Saturday, 27 July 2024

BEETHOVEN'S ODE TO JOY / Singapore Symphony Orchestra / Review

 

BEETHOVEN’S ODE TO JOY 
Singapore Symphony Orchestra 
Esplanade Concert Hall 
Thursday (25 July 2024)

This review was published in The Straits Times on 27 July 2024 with the title "Standing ovation for SSO's take on Brahms and Beethoven".

Singapore Symphony Orchestra’s first gala concert for the 2024/25 season, led by music director Hans Graf, was headlined by two major repertoire works. The opening act was Johannes Brahms’ Double Concerto in A minor (Op.102) with violinist Chloe Chua and SSO principal cellist Ng Pei-Sian as soloists. 


Despite their age gap (Chua is 17 and Ng in his late 30s), the duo worked well together, reliving the parts played by original virtuosos Joseph Joachim and Robert Hausmann at its 1887 premiere. After an orchestral outburst, Ng’s demanding solo cadenza was rapt and ear-catching with Chua later joining in as an equal partner. Nowhere was she overawed and they were hand-and-glove throughout, with the orchestra’s discreet partnership allowing their voices to shine. 

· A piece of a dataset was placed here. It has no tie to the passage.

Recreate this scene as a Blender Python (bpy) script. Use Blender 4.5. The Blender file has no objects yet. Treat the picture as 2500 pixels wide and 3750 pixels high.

The central slow movement had them in a silky smooth unison, with an evenness providing some of the work’s most sublime moments. The Hungarian-flavoured finale was a jocular jaunt, playful in exchanges yet cohesive to the closing chords. The vociferous response was rewarded with a substantial encore: the Handel-Halvorsen Passacaglia, another classic of sharing intimate moments together. 


The other blockbuster was Beethoven’s Ninth Symphony in D minor (Op.125), his beloved Choral Symphony. There has been no better time amid tumultuous world affairs to relive this unifying work, the supreme espousal of Friedrich Schiller’s gospel of the universal brotherhood of man. 


Running for 67 minutes, Graf’s vision was a generally swift one. Following the opening drone, orchestral entries were brisk and crisp, yet with no hint of being hectic or strait-jacketed. The music was allowed to breathe naturally with a well-judged broadening of tempos when it mattered. 


Even when the Molto vivace second movement upped the ante, pulses quickened but never raced beyond safety limits, much having to do with Christian Schioler’s steady but emphatic timpani beats dictating the proceedings. The lovely Adagio slow movement provided much respite but was not allowed to languish or wallow. 


Then came the much-awaited finale. Its earth-shattering introduction relived moments from earlier movements, a summation of all that had come before. The first vocal was from baritone Liam James Karai, his commanding voice answered emphatically by 110 singers from the Singapore Symphony Choruses and Singapore Bible College Community Choir (Eudenice Palaruan, Choral Director & Wong Lai Foon, Choirmaster). 


There have been bigger choirs to grace the Ninth, notably Esplanade’s opening concert in 2002. However this group lacked nothing in pluck and confidence, delivering the famed Ode To Joy (Freude, Schoner Gotterfunken) chorus and tricky fugues with suitable eclat and ecstasy. 


The quartet of well-matched soloists was completed by soprano Johanna Falkinger, mezzo-soprano Anita Montserrat and tenor Seungwoo Yang, the last of whom conquered the Turkish march segment (accompanied by triangle, cymbals and bass drum) with much swagger. 


The symphony’s frenzied conclusion received a deserved standing ovation. Its message of world peace, delivered in harmonious Singapore, might however be a case of preaching to the choir.